WRITTEN PROBLEM:
Find the lines that hold the word "creeper" and return them.

MATERIAL:

■ ■ ■ ■ ■

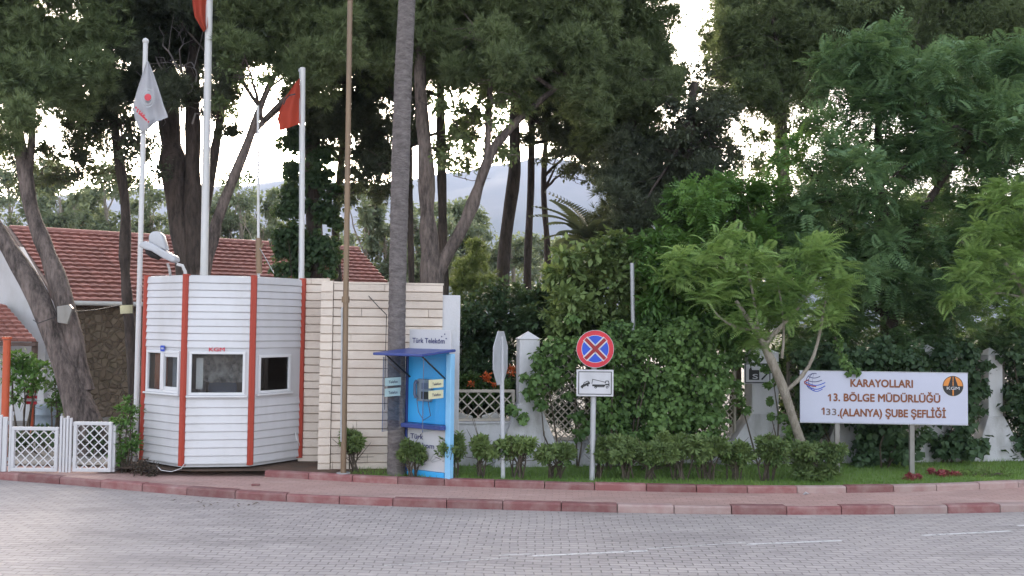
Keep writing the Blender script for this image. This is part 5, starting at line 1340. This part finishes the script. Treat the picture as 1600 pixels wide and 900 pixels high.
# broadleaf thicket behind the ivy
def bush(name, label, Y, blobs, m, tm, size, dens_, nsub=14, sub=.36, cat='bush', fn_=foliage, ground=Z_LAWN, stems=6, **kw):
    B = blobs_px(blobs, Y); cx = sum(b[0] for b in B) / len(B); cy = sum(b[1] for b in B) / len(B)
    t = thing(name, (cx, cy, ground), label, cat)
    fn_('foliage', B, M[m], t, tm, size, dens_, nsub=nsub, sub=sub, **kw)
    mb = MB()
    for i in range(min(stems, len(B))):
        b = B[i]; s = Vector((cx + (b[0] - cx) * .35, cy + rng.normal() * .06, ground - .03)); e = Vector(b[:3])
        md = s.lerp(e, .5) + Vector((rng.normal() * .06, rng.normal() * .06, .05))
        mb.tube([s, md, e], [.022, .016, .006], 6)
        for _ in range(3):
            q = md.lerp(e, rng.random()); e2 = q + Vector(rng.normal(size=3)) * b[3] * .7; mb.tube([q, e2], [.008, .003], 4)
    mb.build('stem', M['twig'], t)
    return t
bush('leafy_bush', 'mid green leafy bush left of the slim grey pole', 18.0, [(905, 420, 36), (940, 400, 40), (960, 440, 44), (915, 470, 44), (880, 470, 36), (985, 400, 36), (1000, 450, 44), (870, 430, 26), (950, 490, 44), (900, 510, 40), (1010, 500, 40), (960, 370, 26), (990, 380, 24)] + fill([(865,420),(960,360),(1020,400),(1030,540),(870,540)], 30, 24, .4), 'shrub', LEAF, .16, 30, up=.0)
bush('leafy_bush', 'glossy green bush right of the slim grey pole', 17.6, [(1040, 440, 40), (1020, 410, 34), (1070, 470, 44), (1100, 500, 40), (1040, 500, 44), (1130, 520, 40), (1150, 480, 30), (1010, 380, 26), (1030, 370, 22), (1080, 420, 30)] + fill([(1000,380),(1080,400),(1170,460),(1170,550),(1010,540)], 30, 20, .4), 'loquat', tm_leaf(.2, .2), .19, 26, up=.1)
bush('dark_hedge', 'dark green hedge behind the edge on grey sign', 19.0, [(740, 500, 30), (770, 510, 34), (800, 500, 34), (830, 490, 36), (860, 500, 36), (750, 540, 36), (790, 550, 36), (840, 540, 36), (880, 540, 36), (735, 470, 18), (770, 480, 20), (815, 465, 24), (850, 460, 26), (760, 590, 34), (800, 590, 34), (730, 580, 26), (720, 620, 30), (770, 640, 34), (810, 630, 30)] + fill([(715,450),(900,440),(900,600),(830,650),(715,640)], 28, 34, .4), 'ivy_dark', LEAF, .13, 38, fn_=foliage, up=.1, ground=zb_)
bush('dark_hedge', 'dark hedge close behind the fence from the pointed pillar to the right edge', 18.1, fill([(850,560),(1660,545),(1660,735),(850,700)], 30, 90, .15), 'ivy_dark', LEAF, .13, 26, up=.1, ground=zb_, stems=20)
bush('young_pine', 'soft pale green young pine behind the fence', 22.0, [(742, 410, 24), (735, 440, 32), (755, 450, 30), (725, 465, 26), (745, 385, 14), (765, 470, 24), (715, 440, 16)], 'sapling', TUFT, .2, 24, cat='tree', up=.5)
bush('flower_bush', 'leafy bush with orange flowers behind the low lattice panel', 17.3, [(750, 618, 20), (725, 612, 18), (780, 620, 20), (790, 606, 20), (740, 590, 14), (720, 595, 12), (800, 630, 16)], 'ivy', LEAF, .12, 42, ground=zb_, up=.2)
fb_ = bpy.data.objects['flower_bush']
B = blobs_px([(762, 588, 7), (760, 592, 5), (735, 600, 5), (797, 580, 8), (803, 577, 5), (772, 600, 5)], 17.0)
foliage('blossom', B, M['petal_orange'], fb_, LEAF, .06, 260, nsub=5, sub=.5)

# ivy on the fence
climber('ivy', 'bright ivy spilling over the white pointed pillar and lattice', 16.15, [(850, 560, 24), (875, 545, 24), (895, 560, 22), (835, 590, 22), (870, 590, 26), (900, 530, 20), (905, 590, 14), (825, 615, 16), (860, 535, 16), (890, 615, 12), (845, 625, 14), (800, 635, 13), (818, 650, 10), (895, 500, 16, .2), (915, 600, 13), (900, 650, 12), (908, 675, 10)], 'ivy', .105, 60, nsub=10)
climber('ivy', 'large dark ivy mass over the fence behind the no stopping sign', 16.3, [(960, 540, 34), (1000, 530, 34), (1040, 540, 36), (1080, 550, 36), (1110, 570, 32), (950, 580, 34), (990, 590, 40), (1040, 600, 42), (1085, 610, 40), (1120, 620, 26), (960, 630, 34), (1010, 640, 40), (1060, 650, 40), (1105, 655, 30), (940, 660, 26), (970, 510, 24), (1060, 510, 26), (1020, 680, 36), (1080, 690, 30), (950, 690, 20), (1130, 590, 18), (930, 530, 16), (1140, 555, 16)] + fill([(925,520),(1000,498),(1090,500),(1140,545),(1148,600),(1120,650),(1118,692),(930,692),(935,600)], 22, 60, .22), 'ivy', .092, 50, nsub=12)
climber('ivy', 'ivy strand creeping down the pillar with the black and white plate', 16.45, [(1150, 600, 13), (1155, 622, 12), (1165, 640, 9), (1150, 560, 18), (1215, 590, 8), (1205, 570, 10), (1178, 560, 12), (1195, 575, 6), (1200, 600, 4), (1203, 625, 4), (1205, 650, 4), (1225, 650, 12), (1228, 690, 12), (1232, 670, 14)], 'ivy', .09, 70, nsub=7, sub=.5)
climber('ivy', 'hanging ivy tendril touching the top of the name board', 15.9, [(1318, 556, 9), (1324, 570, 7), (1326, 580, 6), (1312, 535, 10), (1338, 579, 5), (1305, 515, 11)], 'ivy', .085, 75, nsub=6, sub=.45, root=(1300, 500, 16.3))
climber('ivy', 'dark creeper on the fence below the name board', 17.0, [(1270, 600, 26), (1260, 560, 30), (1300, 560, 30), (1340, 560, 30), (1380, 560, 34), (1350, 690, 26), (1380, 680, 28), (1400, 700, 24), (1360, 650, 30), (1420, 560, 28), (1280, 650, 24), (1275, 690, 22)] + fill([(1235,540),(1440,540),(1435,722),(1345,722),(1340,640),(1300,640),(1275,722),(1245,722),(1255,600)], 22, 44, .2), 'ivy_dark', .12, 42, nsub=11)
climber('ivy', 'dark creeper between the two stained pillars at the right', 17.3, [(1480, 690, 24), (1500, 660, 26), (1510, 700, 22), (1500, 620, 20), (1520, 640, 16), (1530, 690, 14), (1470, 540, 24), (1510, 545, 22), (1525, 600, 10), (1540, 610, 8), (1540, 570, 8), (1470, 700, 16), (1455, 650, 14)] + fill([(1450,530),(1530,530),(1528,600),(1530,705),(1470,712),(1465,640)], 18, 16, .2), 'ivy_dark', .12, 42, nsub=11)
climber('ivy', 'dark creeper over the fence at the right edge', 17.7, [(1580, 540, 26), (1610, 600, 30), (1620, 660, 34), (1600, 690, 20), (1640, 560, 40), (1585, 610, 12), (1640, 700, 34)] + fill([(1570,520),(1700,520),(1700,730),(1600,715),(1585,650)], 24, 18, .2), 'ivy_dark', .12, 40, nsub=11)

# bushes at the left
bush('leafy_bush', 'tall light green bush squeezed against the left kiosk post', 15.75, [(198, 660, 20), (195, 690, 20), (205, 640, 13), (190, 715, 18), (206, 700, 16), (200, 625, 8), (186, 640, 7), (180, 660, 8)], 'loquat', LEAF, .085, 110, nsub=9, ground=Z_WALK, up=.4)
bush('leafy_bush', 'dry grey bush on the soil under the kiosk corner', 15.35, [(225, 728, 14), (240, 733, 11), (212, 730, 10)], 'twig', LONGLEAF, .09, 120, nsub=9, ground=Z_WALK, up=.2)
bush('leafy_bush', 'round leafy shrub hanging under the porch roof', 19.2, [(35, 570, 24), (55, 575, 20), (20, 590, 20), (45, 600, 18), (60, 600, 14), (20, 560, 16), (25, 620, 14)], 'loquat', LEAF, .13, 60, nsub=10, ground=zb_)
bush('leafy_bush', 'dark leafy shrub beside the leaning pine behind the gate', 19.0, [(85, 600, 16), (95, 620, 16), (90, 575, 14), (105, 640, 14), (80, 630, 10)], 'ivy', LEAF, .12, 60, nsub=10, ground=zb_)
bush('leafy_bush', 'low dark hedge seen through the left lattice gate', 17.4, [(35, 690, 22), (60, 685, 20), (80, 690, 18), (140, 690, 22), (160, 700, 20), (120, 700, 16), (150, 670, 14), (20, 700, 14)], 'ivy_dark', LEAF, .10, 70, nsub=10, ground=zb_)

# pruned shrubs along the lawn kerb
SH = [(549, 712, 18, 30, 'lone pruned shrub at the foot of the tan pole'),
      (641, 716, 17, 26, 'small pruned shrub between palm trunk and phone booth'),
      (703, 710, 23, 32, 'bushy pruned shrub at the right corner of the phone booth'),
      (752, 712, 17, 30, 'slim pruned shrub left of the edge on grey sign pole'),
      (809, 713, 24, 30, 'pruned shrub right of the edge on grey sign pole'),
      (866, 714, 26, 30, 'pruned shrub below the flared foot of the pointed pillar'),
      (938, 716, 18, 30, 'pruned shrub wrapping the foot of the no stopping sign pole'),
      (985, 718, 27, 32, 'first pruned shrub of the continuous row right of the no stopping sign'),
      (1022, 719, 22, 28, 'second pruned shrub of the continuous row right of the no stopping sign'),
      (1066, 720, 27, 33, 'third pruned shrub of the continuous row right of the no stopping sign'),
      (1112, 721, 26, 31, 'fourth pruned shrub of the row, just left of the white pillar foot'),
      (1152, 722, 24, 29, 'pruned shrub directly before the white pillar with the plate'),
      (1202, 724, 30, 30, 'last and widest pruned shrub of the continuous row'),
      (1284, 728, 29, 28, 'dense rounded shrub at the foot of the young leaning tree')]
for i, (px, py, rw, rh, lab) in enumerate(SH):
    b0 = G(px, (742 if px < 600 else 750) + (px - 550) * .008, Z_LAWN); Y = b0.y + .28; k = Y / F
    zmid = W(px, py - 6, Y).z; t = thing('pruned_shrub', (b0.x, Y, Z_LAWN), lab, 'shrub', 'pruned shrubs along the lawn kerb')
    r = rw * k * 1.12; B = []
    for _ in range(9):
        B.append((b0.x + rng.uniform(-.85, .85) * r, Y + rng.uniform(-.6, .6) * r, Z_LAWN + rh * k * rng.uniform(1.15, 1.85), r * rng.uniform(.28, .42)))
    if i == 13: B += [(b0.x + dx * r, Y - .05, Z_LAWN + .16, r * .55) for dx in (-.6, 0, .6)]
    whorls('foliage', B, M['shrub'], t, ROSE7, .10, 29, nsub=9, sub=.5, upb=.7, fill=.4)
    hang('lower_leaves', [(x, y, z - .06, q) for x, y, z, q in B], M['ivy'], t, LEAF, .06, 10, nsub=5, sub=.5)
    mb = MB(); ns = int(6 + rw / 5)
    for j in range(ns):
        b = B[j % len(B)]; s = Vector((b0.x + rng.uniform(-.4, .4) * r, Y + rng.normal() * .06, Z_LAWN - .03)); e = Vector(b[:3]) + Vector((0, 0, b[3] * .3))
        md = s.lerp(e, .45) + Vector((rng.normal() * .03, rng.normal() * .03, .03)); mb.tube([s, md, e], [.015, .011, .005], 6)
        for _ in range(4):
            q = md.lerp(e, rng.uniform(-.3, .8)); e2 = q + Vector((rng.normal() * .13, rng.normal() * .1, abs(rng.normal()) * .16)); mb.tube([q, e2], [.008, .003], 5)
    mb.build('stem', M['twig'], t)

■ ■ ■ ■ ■

OUTPUT OF THE TASK:
climber('ivy', 'dark creeper on the fence below the name board', 17.0, [(1270, 600, 26), (1260, 560, 30), (1300, 560, 30), (1340, 560, 30), (1380, 560, 34), (1350, 690, 26), (1380, 680, 28), (1400, 700, 24), (1360, 650, 30), (1420, 560, 28), (1280, 650, 24), (1275, 690, 22)] + fill([(1235,540),(1440,540),(1435,722),(1345,722),(1340,640),(1300,640),(1275,722),(1245,722),(1255,600)], 22, 44, .2), 'ivy_dark', .12, 42, nsub=11)
climber('ivy', 'dark creeper between the two stained pillars at the right', 17.3, [(1480, 690, 24), (1500, 660, 26), (1510, 700, 22), (1500, 620, 20), (1520, 640, 16), (1530, 690, 14), (1470, 540, 24), (1510, 545, 22), (1525, 600, 10), (1540, 610, 8), (1540, 570, 8), (1470, 700, 16), (1455, 650, 14)] + fill([(1450,530),(1530,530),(1528,600),(1530,705),(1470,712),(1465,640)], 18, 16, .2), 'ivy_dark', .12, 42, nsub=11)
climber('ivy', 'dark creeper over the fence at the right edge', 17.7, [(1580, 540, 26), (1610, 600, 30), (1620, 660, 34), (1600, 690, 20), (1640, 560, 40), (1585, 610, 12), (1640, 700, 34)] + fill([(1570,520),(1700,520),(1700,730),(1600,715),(1585,650)], 24, 18, .2), 'ivy_dark', .12, 40, nsub=11)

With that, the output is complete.